Short problem
Without the pictures, set down every line of the data exactly.

=-=-=

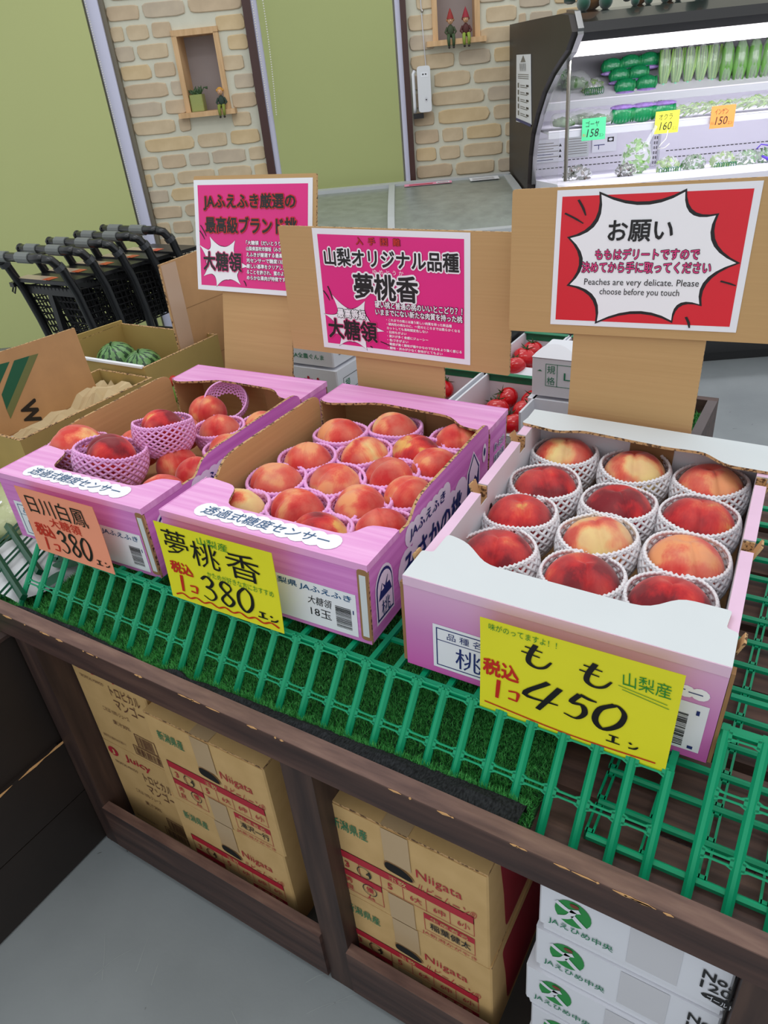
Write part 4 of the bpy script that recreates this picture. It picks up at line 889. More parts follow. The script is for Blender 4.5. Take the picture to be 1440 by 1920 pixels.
c_.part('chrome_trim', ctrim, label='curved chrome trim')
RS = 1.9
c_.part('canopy', lambda m: (m.prism([(3.476, 1.179), (2.45, 1.160), (2.33, 1.150), (2.27, 1.128), (2.262, 1.105), (2.29, 1.086), (2.40, 1.078), (3.476, 1.078)], F((.470, 0, 0), (0, 1, 0), (0, 0, 1), (1, 0, 0)), RS - .470, caseblk)))
c_.part('lamp', lambda m: m.add([(s, t, z) for s in (.475, RS) for t, z in ((2.315, 1.080), (2.36, 1.062), (2.47, 1.052), (2.47, 1.076))], [(0, 1, 5, 4), (1, 2, 6, 5), (2, 3, 7, 6), (3, 0, 4, 7), (0, 3, 2, 1), (4, 5, 6, 7)], lampm))
c_.part('back_panel', lambda m: m.box((.466, 3.28, .60), (RS, 3.30, 1.08), casew))
c_.part('lower_body', lambda m: (m.box((.466, 2.70, .04), (RS, 3.46, .60), caseblk), m.prism([(2.48, .62), (2.48, .70), (2.52, .71), (3.28, .64), (3.28, .60), (2.70, .56)], F((.470, 0, 0), (0, 1, 0), (0, 0, 1), (1, 0, 0)), RS - .470, casew), m.box((.466, 2.72, 0), (RS, 3.40, .04), caseblk)))
for nm, t0, z, th in (('shelf', 2.92, .915, .020), ('shelf', 2.76, .838, .018)):
    c_.part(nm, lambda m: (m.box((.480, t0, z - .006), (RS, 3.28, z), casew), m.box((.480, t0 - .004, z - th), (RS, t0, z + .004), caseg), m.box((.480, t0 - .006, z + .002), (RS, t0 + .004, z + .006), casew)))
for s0 in (.98, 1.52):
    c_.part('shelf_track', lambda m: (m.box((s0, 3.275, .62), (s0 + .008, 3.28, 1.05), caseg), m.box((s0 + .03, 3.275, .62), (s0 + .038, 3.28, 1.05), caseg), [m.box((s0 + d, 3.2745, .63 + .018 * k), (s0 + d + .003, 3.2752, .641 + .018 * k), ink) for k in range(22) for d in (.013, .022)]))
c_.part('drain_slots', lambda m: [m.box((.5 + .017 * k, 3.2785, z + .0 * k), (.511 + .017 * k, 3.2795, z + .003), ink) for k in range(80) for z in (.665, .69) if k not in (27, 28, 29, 30, 31, 58, 59, 60, 61)], kind='stuff')
c_.part('end_strut', lambda m: m.tube([(.490, 2.50, 1.055), (.492, 2.50, .72)], .006, steel, 8), label='slim steel strut')
glassm = mat('clear_glass', (250, 252, 252), .02, alpha=.12)
c_.part('side_glass', lambda m: m.add([(.468, t, z) for t, z in ((2.41, 1.05), (2.512, 1.018), (2.655, .967), (2.775, .902), (2.875, .832), (2.924, .759), (2.94, .70), (2.50, .70), (2.50, 1.05))], [tuple(range(9))], glassm))
def notice(m):
    m.box((.500, 3.272, .69), (.632, 3.274, .775), paper); m.box((.640, 3.272, .70), (.732, 3.274, .785), mat('grey_notice', (206, 212, 210), .5)); m.box((.745, 3.272, .71), (.842, 3.274, .80), paper)
    for k in range(7): m.box((.506, 3.2715, .698 + .010 * k), (.506 + .085 + .02 * (k % 2), 3.2722, .7005 + .010 * k), inkb if k in (0, 2) else inkgr)
    for k in range(3):
        m.flat([(.612, .705 + .02 * k), (.624, .705 + .02 * k), (.618, .716 + .02 * k)], F((0, 3.2712, 0), (1, 0, 0), (0, 0, 1)), ink)
    for k in range(7): m.box((.645, 3.2715, .712 + .009 * k), (.725, 3.2722, .714 + .009 * k), inkgr)
    m.box((.805, 3.2710, .745), (.830, 3.2722, .762), ink); m.flat([(.8175 + .008 * math.cos(a * PI / 5), .7535 + .005 * math.sin(a * PI / 5)) for a in range(10)], F((0, 3.2705, 0), (1, 0, 0), (0, 0, 1)), paper)
    m.box((.752, 3.2715, .735), (.795, 3.2722, .738), inkb); m.box((.770, 3.2715, .72), (.773, 3.2722, .735), inkb); m.box((.752, 3.2715, .785), (.832, 3.2722, .788), inkb)
c_.part('instruction_stickers', notice, label='white instruction stickers on the back panel')
def sideposter(m):
    fr = F((.4385, 3.25, .850), (0, -1, 0), (0, .1, 1)); m.prism([(0, 0), (.39, .012), (.37, .222), (.02, .225)], fr, .0012, paper)
    m.rect(fr, .0, .004, .385, .014, inkb, .0016)
    for k in range(5):
        y = .026 + k * .023; m.rect(fr, .05, y, .09, y + .016, inkgr, .0016); m.rect(fr, .12, y + .008, .24, y + .0105, inkgr, .0016); m.rect(fr, .12, y + .002, .30, y + .0045, inkgr, .0016); m.rect(fr, .27, y + .006, .33, y + .0125, ink, .0016)
    for k in range(3): m.rect(fr, .06, .148 + k * .006, .33, .1505 + k * .006, inkgr, .0016)
    for k in range(7): m.brush([(.11 + k * .024, .196), (.115 + k * .024, .183), (.12 + k * .024, .172)], fr, .008, ink, .0016)
    m.flat([(.13, .200), (.26, .200), (.2, .222)], fr, inkgr, .0016)
pt_ = TH('notice_sheet', 'long white printed notice taped to the dark side of the vegetable case', 'poster', (.4385, 3.05, .85), True); pt_.part('sheet', sideposter)
c_.part('sloping_shelf_board', lambda m: m.add([(s, t, z) for s in (.482, RS) for t, z in ((2.926, .918), (3.20, 1.052), (3.203, 1.048), (2.93, .914))], [(0, 1, 5, 4), (3, 2, 1, 0), (4, 5, 6, 7), (2, 3, 7, 6)], casew))
# cards on the shelf edge
for lb, s0, cm_, w1, num in (('small green price card reading 158 on the shelf edge', .589, grn_c, 'ゴーヤ', '158'), ('small lime yellow price card reading 160 on the shelf edge', .829, yel_c, 'オクラ', '160'), ('small orange price card reading 150 on the shelf edge', 1.010, org_c, 'インゲン', '150')):
    q = TH('price_card', lb, 'price card', (s0, 2.745, .81), True); fr = F((s0, 2.748, .806), (1, 0, 0), (0, .0, 1))
    q.part('card', lambda m: m.prism([(0, 0), (.078, .0), (.078, .066), (0, .066)], fr, .0008, cm_))
    def wr(m): txt(m, w1, fr, .012, .040, .044, .018, ink, .0, .0012); txt(m, num, fr, .016, .010, .038, .024, ink, .0, .0012, .15); txt(m, 'エン', fr, .058, .009, .015, .009, ink, 0, .0012); txt(m, '税込', fr, .003, .012, .011, .009, mat('faded_red_ink', (214, 120, 60), .5), 0, .0012)
    q.part('handwriting', wr)
q = TH('card_clip', 'clear bent plastic card holder hanging below the lime yellow price card', 'clip', (.845, 2.74, .79), True)
q.part('clip_wire', lambda m: m.tube([(.872, 2.74, .815), (.868, 2.738, .79), (.85, 2.73, .775), (.838, 2.725, .762), (.862, 2.725, .764), (.878, 2.73, .775)], .0016, mat('clear_plastic', (222, 220, 214), .1), 5), smooth=True)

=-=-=

The completed task
Write part 4 of the bpy script that recreates this picture. It picks up at line 889. More parts follow. The script is for Blender 4.5. Take the picture to be 1440 by 1920 pixels.
c_.part('chrome_trim', ctrim, label='curved chrome trim')
RS = 1.9
c_.part('canopy', lambda m: (m.prism([(3.476, 1.179), (2.45, 1.160), (2.33, 1.150), (2.27, 1.128), (2.262, 1.105), (2.29, 1.086), (2.40, 1.078), (3.476, 1.078)], F((.470, 0, 0), (0, 1, 0), (0, 0, 1), (1, 0, 0)), RS - .470, caseblk)))
c_.part('lamp', lambda m: m.add([(s, t, z) for s in (.475, RS) for t, z in ((2.315, 1.080), (2.36, 1.062), (2.47, 1.052), (2.47, 1.076))], [(0, 1, 5, 4), (1, 2, 6, 5), (2, 3, 7, 6), (3, 0, 4, 7), (0, 3, 2, 1), (4, 5, 6, 7)], lampm))
c_.part('back_panel', lambda m: m.box((.466, 3.28, .60), (RS, 3.30, 1.08), casew))
c_.part('lower_body', lambda m: (m.box((.466, 2.70, .04), (RS, 3.46, .60), caseblk), m.prism([(2.48, .62), (2.48, .70), (2.52, .71), (3.28, .64), (3.28, .60), (2.70, .56)], F((.470, 0, 0), (0, 1, 0), (0, 0, 1), (1, 0, 0)), RS - .470, casew), m.box((.466, 2.72, 0), (RS, 3.40, .04), caseblk)))
for nm, t0, z, th in (('shelf', 2.92, .915, .020), ('shelf', 2.76, .838, .018)):
    c_.part(nm, lambda m: (m.box((.480, t0, z - .006), (RS, 3.28, z), casew), m.box((.480, t0 - .004, z - th), (RS, t0, z + .004), caseg), m.box((.480, t0 - .006, z + .002), (RS, t0 + .004, z + .006), casew)))
for s0 in (.98, 1.52):
    c_.part('shelf_track', lambda m: (m.box((s0, 3.275, .62), (s0 + .008, 3.28, 1.05), caseg), m.box((s0 + .03, 3.275, .62), (s0 + .038, 3.28, 1.05), caseg), [m.box((s0 + d, 3.2745, .63 + .018 * k), (s0 + d + .003, 3.2752, .641 + .018 * k), ink) for k in range(22) for d in (.013, .022)]))
c_.part('drain_slots', lambda m: [m.box((.5 + .017 * k, 3.2785, z + .0 * k), (.511 + .017 * k, 3.2795, z + .003), ink) for k in range(80) for z in (.665, .69) if k not in (27, 28, 29, 30, 31, 58, 59, 60, 61)], kind='stuff')
c_.part('end_strut', lambda m: m.tube([(.490, 2.50, 1.055), (.492, 2.50, .72)], .006, steel, 8), label='slim steel strut')
glassm = mat('clear_glass', (250, 252, 252), .02, alpha=.12)
c_.part('side_glass', lambda m: m.add([(.468, t, z) for t, z in ((2.41, 1.05), (2.512, 1.018), (2.655, .967), (2.775, .902), (2.875, .832), (2.924, .759), (2.94, .70), (2.50, .70), (2.50, 1.05))], [tuple(range(9))], glassm))
def notice(m):
    m.box((.500, 3.272, .69), (.632, 3.274, .775), paper); m.box((.640, 3.272, .70), (.732, 3.274, .785), mat('grey_notice', (206, 212, 210), .5)); m.box((.745, 3.272, .71), (.842, 3.274, .80), paper)
    for k in range(7): m.box((.506, 3.2715, .698 + .010 * k), (.506 + .085 + .02 * (k % 2), 3.2722, .7005 + .010 * k), inkb if k in (0, 2) else inkgr)
    for k in range(3):
        m.flat([(.612, .705 + .02 * k), (.624, .705 + .02 * k), (.618, .716 + .02 * k)], F((0, 3.2712, 0), (1, 0, 0), (0, 0, 1)), ink)
    for k in range(7): m.box((.645, 3.2715, .712 + .009 * k), (.725, 3.2722, .714 + .009 * k), inkgr)
    m.box((.805, 3.2710, .745), (.830, 3.2722, .762), ink); m.flat([(.8175 + .008 * math.cos(a * PI / 5), .7535 + .005 * math.sin(a * PI / 5)) for a in range(10)], F((0, 3.2705, 0), (1, 0, 0), (0, 0, 1)), paper)
    m.box((.752, 3.2715, .735), (.795, 3.2722, .738), inkb); m.box((.770, 3.2715, .72), (.773, 3.2722, .735), inkb); m.box((.752, 3.2715, .785), (.832, 3.2722, .788), inkb)
c_.part('instruction_stickers', notice, label='white instruction stickers on the back panel')
def sideposter(m):
    fr = F((.4385, 3.25, .850), (0, -1, 0), (0, .1, 1)); m.prism([(0, 0), (.39, .012), (.37, .222), (.02, .225)], fr, .0012, paper)
    m.rect(fr, .0, .004, .385, .014, inkb, .0016)
    for k in range(5):
        y = .026 + k * .023; m.rect(fr, .05, y, .09, y + .016, inkgr, .0016); m.rect(fr, .12, y + .008, .24, y + .0105, inkgr, .0016); m.rect(fr, .12, y + .002, .30, y + .0045, inkgr, .0016); m.rect(fr, .27, y + .006, .33, y + .0125, ink, .0016)
    for k in range(3): m.rect(fr, .06, .148 + k * .006, .33, .1505 + k * .006, inkgr, .0016)
    for k in range(7): m.brush([(.11 + k * .024, .196), (.115 + k * .024, .183), (.12 + k * .024, .172)], fr, .008, ink, .0016)
    m.flat([(.13, .200), (.26, .200), (.2, .222)], fr, inkgr, .0016)
pt_ = TH('notice_sheet', 'long white printed notice taped to the dark side of the vegetable case', 'poster', (.4385, 3.05, .85), True); pt_.part('sheet', sideposter)
c_.part('sloping_shelf_board', lambda m: m.add([(s, t, z) for s in (.482, RS) for t, z in ((2.926, .918), (3.20, 1.052), (3.203, 1.048), (2.93, .914))], [(0, 1, 5, 4), (3, 2, 1, 0), (4, 5, 6, 7), (2, 3, 7, 6)], casew))
# cards on the shelf edge
for lb, s0, cm_, w1, num in (('small green price card reading 158 on the shelf edge', .589, grn_c, 'ゴーヤ', '158'), ('small lime yellow price card reading 160 on the shelf edge', .829, yel_c, 'オクラ', '160'), ('small orange price card reading 150 on the shelf edge', 1.010, org_c, 'インゲン', '150')):
    q = TH('price_card', lb, 'price card', (s0, 2.745, .81), True); fr = F((s0, 2.748, .806), (1, 0, 0), (0, .0, 1))
    q.part('card', lambda m: m.prism([(0, 0), (.078, .0), (.078, .066), (0, .066)], fr, .0008, cm_))
    def wr(m): txt(m, w1, fr, .012, .040, .044, .018, ink, .0, .0012); txt(m, num, fr, .016, .010, .038, .024, ink, .0, .0012, .15); txt(m, 'エン', fr, .058, .009, .015, .009, ink, 0, .0012); txt(m, '税込', fr, .003, .012, .011, .009, mat('faded_red_ink', (214, 120, 60), .5), 0, .0012)
    q.part('handwriting', wr)
q = TH('card_clip', 'clear bent plastic card holder hanging below the lime yellow price card', 'clip', (.845, 2.74, .79), True)
q.part('clip_wire', lambda m: m.tube([(.872, 2.74, .815), (.868, 2.738, .79), (.85, 2.73, .775), (.838, 2.725, .762), (.862, 2.725, .764), (.878, 2.73, .775)], .0016, mat('clear_plastic', (222, 220, 214), .1), 5), smooth=True)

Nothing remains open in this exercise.